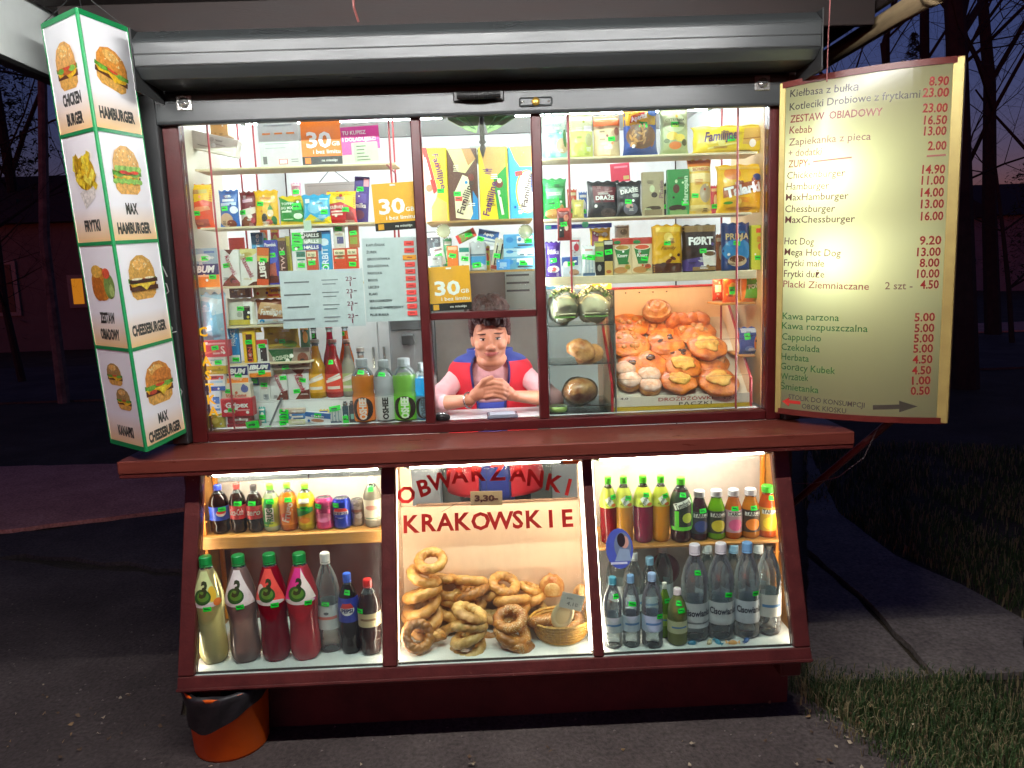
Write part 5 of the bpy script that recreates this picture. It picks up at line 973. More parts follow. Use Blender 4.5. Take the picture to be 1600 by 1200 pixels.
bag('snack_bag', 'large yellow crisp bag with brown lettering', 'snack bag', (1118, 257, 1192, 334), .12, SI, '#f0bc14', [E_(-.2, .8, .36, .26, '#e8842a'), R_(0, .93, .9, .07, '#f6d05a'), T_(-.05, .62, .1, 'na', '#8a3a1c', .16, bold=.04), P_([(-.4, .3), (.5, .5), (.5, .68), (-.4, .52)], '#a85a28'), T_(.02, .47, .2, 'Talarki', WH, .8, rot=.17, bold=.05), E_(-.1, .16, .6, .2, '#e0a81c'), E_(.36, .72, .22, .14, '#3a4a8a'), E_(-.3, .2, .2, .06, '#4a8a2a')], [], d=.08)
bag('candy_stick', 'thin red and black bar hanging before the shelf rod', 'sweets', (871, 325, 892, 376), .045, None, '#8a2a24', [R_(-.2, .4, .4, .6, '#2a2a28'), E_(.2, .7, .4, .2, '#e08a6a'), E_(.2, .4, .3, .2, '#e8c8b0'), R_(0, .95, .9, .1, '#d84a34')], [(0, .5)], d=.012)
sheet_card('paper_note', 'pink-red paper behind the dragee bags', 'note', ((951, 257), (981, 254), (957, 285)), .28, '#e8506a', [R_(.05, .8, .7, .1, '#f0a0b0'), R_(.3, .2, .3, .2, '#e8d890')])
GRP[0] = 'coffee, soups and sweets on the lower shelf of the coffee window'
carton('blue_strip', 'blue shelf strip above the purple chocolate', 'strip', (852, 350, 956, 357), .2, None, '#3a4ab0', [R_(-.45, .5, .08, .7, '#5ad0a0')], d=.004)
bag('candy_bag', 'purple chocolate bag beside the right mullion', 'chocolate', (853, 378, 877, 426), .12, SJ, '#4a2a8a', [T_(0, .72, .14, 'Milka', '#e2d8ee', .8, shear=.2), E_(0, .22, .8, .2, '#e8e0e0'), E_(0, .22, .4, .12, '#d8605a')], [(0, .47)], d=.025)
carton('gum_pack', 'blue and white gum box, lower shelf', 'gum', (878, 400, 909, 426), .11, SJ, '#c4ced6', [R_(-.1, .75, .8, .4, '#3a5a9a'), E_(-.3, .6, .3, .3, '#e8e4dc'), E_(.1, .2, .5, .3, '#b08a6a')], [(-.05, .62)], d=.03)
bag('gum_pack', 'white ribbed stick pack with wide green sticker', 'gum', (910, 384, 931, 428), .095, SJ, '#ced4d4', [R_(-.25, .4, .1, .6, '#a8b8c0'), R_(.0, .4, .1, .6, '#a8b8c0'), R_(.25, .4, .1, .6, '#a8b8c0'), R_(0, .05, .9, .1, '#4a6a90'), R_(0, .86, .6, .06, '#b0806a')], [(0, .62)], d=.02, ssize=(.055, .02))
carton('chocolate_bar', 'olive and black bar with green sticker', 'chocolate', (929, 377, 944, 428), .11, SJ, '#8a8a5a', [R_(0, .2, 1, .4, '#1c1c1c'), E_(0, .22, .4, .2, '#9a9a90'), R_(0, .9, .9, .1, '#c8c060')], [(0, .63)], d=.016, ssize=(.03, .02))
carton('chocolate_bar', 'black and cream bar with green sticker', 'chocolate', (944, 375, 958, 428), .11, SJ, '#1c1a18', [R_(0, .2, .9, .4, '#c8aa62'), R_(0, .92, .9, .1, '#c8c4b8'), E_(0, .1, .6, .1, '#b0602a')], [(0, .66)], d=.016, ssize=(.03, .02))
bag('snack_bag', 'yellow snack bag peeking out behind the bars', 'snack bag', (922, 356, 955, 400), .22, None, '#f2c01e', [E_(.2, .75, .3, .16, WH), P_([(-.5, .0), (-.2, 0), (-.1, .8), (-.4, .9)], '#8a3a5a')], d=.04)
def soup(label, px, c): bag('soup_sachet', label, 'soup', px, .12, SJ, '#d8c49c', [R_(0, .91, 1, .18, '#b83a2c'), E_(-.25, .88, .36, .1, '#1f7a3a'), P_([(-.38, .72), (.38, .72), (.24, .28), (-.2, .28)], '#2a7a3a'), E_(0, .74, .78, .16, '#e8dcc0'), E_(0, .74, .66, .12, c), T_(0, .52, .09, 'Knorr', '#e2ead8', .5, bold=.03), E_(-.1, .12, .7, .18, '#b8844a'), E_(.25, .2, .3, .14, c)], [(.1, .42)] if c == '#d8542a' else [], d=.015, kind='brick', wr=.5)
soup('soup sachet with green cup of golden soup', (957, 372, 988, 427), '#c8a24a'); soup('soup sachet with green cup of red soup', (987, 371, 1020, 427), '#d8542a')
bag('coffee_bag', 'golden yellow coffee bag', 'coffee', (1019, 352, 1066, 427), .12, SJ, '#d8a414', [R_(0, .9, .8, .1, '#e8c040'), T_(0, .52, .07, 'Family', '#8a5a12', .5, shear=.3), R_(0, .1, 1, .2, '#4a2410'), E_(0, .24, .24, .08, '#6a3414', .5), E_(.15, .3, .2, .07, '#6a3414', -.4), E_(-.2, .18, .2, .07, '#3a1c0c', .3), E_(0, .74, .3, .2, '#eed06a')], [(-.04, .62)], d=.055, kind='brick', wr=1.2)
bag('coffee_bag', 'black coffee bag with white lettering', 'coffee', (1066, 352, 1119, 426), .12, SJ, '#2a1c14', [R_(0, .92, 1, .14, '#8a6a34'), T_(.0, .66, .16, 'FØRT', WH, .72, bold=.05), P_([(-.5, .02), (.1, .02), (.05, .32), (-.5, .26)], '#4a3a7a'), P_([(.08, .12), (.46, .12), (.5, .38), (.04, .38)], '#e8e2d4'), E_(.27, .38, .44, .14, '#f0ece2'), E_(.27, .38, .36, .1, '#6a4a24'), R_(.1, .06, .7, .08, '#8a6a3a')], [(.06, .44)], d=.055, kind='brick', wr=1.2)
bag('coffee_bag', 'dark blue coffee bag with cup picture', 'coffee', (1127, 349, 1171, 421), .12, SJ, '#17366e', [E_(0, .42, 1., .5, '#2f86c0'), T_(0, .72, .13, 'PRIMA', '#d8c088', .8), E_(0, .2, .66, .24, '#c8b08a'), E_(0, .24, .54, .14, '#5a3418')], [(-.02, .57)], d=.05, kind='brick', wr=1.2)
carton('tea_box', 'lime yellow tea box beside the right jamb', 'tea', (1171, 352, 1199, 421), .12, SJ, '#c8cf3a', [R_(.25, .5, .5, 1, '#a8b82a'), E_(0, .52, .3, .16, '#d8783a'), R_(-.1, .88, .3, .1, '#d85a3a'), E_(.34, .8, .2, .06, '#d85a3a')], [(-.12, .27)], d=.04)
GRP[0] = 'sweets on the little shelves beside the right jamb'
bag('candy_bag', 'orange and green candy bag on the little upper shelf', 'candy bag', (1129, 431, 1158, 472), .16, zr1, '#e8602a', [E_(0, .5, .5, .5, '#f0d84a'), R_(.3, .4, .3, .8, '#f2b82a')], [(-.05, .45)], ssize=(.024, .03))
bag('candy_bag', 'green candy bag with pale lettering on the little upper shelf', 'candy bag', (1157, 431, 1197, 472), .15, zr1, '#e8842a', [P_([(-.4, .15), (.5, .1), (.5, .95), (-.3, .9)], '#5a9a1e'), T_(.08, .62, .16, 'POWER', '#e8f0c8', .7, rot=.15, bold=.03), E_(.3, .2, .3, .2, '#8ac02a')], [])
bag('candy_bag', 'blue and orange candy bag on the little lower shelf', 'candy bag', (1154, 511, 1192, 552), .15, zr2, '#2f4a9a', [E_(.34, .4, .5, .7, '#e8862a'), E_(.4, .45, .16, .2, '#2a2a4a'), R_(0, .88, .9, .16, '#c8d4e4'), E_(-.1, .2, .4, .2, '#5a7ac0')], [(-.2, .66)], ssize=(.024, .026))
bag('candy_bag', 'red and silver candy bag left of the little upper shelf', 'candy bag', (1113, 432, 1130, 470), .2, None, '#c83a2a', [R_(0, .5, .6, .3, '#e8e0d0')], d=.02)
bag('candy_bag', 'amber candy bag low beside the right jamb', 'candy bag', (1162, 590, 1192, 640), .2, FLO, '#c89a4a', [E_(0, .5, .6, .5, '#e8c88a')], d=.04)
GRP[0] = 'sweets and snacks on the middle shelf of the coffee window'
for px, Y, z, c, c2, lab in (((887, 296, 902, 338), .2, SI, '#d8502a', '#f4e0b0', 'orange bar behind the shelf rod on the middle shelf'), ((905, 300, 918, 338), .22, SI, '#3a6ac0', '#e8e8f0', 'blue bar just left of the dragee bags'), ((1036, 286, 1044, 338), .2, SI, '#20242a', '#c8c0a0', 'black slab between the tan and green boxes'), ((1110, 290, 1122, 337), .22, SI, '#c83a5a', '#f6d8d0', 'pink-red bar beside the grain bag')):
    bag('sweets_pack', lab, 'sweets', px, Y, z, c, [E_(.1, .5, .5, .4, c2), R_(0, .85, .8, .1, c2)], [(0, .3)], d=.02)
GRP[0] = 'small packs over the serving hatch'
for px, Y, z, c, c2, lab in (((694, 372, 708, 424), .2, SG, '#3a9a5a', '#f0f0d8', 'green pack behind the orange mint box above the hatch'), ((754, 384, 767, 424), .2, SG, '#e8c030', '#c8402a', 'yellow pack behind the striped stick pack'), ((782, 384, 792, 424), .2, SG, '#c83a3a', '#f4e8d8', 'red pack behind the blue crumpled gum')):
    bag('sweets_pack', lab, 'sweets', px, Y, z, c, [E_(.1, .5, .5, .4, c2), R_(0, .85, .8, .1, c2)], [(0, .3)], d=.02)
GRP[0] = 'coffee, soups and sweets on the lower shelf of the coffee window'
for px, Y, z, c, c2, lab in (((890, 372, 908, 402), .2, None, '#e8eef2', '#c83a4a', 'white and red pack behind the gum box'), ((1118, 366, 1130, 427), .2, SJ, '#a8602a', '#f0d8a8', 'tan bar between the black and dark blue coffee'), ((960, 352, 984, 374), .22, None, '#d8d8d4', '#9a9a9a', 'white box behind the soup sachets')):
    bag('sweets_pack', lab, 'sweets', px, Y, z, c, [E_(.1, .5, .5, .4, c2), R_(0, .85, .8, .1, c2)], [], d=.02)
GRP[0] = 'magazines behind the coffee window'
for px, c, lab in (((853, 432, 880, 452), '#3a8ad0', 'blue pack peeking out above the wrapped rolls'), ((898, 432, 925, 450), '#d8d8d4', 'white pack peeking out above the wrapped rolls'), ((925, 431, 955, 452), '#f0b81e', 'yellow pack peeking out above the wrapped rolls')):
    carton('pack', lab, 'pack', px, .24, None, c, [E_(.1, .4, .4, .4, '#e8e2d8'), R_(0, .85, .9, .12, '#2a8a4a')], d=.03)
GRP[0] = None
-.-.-
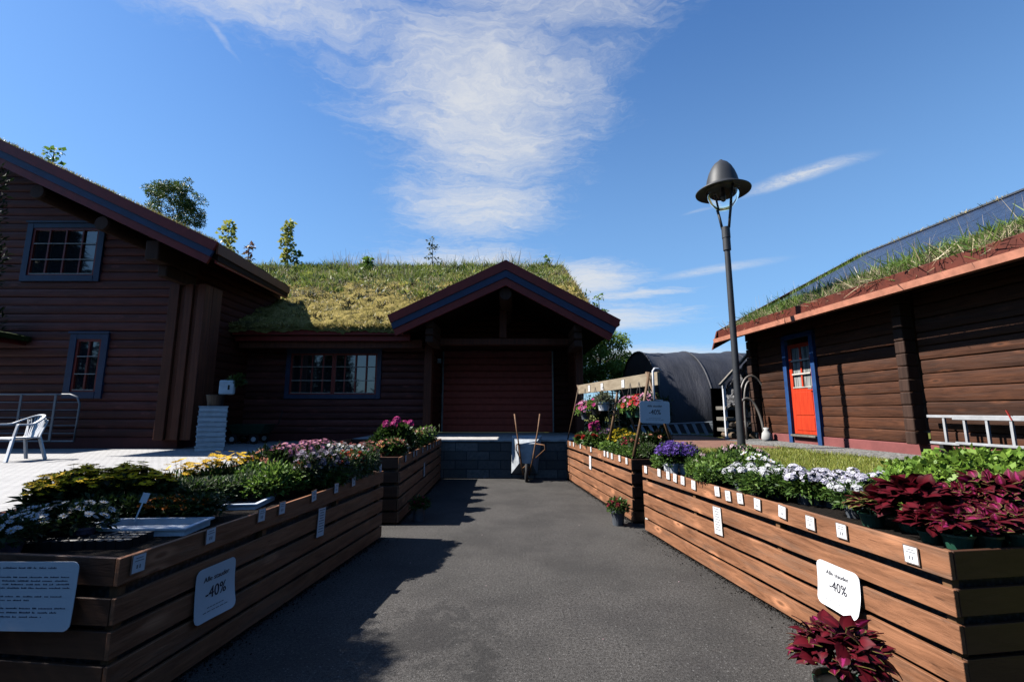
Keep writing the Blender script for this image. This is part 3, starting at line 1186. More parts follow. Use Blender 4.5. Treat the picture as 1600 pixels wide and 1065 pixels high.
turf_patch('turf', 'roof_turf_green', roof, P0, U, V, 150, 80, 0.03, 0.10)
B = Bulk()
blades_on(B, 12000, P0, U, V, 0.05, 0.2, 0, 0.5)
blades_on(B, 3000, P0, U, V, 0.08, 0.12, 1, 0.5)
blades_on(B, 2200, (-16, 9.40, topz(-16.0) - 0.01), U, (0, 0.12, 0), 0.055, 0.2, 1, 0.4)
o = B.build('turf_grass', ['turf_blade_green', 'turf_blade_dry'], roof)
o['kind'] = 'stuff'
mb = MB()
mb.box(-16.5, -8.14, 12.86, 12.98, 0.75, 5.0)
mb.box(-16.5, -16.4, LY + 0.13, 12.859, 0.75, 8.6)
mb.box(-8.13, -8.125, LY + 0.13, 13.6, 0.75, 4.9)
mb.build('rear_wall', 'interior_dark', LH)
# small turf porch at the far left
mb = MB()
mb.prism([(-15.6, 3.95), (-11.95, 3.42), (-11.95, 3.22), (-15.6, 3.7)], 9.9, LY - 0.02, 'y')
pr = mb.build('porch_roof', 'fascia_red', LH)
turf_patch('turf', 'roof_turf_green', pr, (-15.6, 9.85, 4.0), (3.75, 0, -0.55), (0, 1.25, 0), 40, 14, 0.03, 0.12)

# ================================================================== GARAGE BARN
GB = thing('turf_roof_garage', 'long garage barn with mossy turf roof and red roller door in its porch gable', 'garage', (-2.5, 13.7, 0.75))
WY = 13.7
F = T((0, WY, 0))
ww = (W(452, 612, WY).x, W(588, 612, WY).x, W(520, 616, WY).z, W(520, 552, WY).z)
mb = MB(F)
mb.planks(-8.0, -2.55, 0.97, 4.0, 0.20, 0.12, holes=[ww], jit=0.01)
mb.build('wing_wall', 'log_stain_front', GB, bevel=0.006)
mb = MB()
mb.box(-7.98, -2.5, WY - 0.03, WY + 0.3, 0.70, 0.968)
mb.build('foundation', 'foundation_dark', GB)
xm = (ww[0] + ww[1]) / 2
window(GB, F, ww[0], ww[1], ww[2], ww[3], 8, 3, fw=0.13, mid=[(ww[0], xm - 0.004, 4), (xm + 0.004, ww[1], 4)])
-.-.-
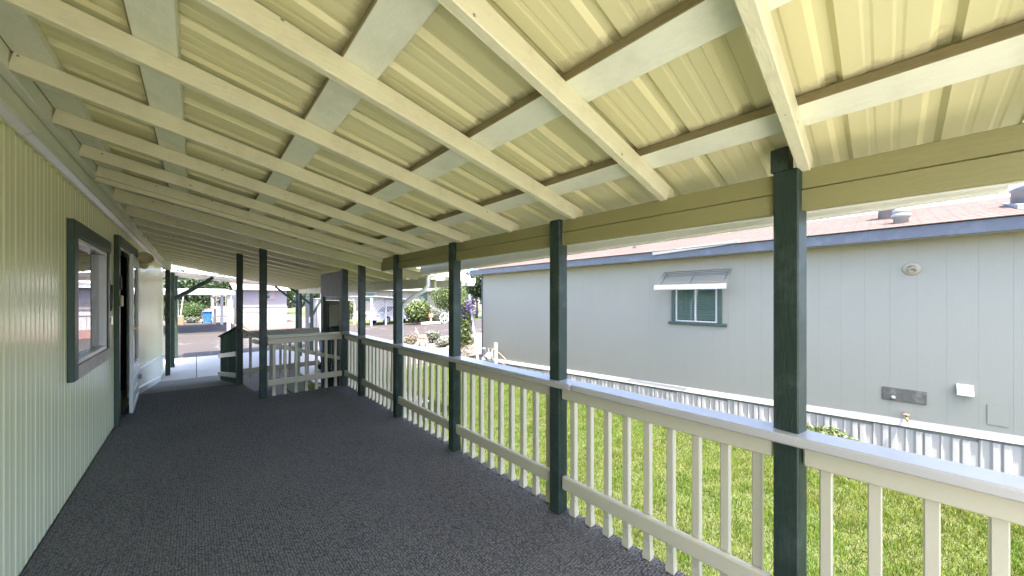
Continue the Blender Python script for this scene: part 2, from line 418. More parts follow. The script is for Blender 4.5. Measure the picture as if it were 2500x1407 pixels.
-.-.-
_Given problem_.
Using the data above, extract exactly the lines from the one that holds "Keep writing the" to the one that holds "14, 0.03, 0.12)", both ends included, and no others.

_Response to the exercise_.
Keep writing the Blender script for this image. This is part 3, starting at line 1186. More parts follow. Use Blender 4.5. Treat the picture as 1600 pixels wide and 1065 pixels high.
turf_patch('turf', 'roof_turf_green', roof, P0, U, V, 150, 80, 0.03, 0.10)
B = Bulk()
blades_on(B, 12000, P0, U, V, 0.05, 0.2, 0, 0.5)
blades_on(B, 3000, P0, U, V, 0.08, 0.12, 1, 0.5)
blades_on(B, 2200, (-16, 9.40, topz(-16.0) - 0.01), U, (0, 0.12, 0), 0.055, 0.2, 1, 0.4)
o = B.build('turf_grass', ['turf_blade_green', 'turf_blade_dry'], roof)
o['kind'] = 'stuff'
mb = MB()
mb.box(-16.5, -8.14, 12.86, 12.98, 0.75, 5.0)
mb.box(-16.5, -16.4, LY + 0.13, 12.859, 0.75, 8.6)
mb.box(-8.13, -8.125, LY + 0.13, 13.6, 0.75, 4.9)
mb.build('rear_wall', 'interior_dark', LH)
# small turf porch at the far left
mb = MB()
mb.prism([(-15.6, 3.95), (-11.95, 3.42), (-11.95, 3.22), (-15.6, 3.7)], 9.9, LY - 0.02, 'y')
pr = mb.build('porch_roof', 'fascia_red', LH)
turf_patch('turf', 'roof_turf_green', pr, (-15.6, 9.85, 4.0), (3.75, 0, -0.55), (0, 1.25, 0), 40, 14, 0.03, 0.12)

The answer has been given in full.